Barnett, who lost the March State election in Western Australia, but is still a Member of Parliament for Cottesloe, emerged from a short hiatus last week to state his case for construction of a pipeline of approximately 4,030 km (2,500 miles) from the gas-rich North West Shelf supplying Victoria (Melbourne) and New South Wales (Sydney) markets.

Barnett said it was “ludicrous” that a gas shortage on the East Coast could be supplied by a “world-class resource” in the west “and we are not using it for Australia.”

“We should be looking at transporting that gas across country, as happens in Europe, North America and Russia. There is nothing secret and difficult about building a gas pipeline.”

Barnett said it defied logic that Australia would potentially emerge as the world’s biggest exporter of LNG by the end of the decade, while gas prices were spiking in the eastern states as industry contemplated a withdrawal over long-term supply shortages.

“From outside Australia, it just looks stupid. We have this massive resource the rest of the world is buying and we are not using it ourselves,” Barnett said.

EnergyQuest Managing Director Graeme Bethune, however, said shipping LNG to the East Coast would be a far cheaper, more flexible and practical option than a pipeline, even if this meant Australia having to import gas cargoes from abroad.

He said it would be far more economical to convert vessels to floating regasification import terminals stationed off the coast of Victoria and—as the clock ticks—this option could be accomplished far quicker than a pipeline.

“The way these things evolve in other countries enduring a short-term gas shortage is you start importing from the closest place it is produced; in this instance Western Australia, Indonesia or Papua New Guinea,” Bethune said.

Steve Davies, Australian Pipelines and Gas Association national policy manager, echoed Bethune’s views, saying prohibitive costs, challenging terrain and economies of scale were loaded against the east-west pipeline.

“In Europe, they move huge volumes of gas.
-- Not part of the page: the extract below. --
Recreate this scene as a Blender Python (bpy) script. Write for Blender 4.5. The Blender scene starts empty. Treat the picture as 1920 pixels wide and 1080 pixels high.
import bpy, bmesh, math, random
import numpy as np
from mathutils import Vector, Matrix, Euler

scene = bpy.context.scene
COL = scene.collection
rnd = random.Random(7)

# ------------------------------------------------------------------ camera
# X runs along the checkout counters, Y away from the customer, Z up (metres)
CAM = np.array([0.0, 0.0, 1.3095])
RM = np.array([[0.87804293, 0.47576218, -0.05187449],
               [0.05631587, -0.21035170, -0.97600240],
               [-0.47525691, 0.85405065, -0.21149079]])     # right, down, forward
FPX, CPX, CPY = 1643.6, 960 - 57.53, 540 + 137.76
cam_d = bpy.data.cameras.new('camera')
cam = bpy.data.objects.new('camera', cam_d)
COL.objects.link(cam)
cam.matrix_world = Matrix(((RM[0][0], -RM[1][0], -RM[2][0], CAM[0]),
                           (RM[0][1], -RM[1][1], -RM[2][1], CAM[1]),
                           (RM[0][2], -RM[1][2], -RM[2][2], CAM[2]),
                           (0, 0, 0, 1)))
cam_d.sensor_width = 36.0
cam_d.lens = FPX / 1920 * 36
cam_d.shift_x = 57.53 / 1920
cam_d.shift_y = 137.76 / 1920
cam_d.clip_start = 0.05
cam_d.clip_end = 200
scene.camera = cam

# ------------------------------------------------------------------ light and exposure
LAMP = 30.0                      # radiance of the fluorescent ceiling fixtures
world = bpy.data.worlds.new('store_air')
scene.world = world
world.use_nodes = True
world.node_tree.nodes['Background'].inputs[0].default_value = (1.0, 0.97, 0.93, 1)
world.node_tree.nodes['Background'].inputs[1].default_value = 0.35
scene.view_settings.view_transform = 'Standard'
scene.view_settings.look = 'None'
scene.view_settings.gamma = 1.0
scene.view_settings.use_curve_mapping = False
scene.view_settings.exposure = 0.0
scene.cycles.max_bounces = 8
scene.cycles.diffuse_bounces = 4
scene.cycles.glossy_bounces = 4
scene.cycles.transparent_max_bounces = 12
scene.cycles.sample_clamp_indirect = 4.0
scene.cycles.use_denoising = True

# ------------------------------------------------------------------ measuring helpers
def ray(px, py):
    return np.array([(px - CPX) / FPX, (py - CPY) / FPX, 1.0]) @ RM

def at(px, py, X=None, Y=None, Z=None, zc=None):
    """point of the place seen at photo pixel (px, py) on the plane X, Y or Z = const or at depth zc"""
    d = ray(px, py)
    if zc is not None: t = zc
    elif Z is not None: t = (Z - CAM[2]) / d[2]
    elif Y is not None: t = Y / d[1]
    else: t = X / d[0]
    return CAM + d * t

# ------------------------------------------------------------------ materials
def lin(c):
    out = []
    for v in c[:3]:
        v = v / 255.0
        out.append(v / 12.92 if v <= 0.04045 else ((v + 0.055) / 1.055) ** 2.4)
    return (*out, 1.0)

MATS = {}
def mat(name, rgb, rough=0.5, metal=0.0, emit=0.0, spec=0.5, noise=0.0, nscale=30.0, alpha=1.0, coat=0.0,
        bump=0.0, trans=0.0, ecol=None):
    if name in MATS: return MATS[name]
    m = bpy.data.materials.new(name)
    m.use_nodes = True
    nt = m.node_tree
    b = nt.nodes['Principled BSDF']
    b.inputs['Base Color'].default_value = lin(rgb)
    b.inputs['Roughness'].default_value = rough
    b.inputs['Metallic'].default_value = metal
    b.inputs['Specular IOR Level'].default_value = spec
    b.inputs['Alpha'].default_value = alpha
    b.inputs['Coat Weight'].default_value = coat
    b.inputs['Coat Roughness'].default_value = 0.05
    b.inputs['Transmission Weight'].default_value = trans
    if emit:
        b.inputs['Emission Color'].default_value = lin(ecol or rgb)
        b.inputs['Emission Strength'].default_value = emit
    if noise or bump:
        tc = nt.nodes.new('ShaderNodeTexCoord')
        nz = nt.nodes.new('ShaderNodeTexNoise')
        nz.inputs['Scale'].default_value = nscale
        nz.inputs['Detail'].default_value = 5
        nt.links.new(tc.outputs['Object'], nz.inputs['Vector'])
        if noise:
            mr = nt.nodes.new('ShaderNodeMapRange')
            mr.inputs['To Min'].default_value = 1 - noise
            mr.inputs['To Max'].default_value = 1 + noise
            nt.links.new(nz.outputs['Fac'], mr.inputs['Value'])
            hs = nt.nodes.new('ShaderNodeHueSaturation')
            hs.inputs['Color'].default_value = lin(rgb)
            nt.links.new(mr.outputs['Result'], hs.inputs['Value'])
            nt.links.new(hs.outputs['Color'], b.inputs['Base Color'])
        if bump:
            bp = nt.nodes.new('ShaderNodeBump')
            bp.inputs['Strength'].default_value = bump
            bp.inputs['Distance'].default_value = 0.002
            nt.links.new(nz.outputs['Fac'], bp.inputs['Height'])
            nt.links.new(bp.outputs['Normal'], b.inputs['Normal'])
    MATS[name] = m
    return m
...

Some of the 46-in pipelines out of Russia carry 1,000 petajoules a year, which is a completely different magnitude to what we are dealing with as we would need to supply a projected shortfall of 50 to 60 petajoules, or 200 terajoules a day,” Davies said.

With construction soon to commence on the 622-km (411-mile) Northern Gas Pipeline (NGP) from Tennant Creek in the Northern Territory to Mount Isa in Queensland, at a cost of AU$662 million (US$973 million), Davies conservatively estimated that an east-west pipeline would easily cost AU$3 billion (US$3.96 billion), but he “couldn’t see it being built in four years.”

He said that unlike the U.S., featuring a web of pipelines that gas producers were able to tie into to supply a population of 320 million people spread across the country, 70% of Australia’s 23 million people were located in and around five coastal cities; Brisbane, Sydney, Melbourne, Adelaide and Perth.

“The NGP is about one-third the distance of an east-west pipeline which would be a huge project which would likely face huge variations in constructability, availability of gravel and a lack of rail and road links to assist transportation,” he added.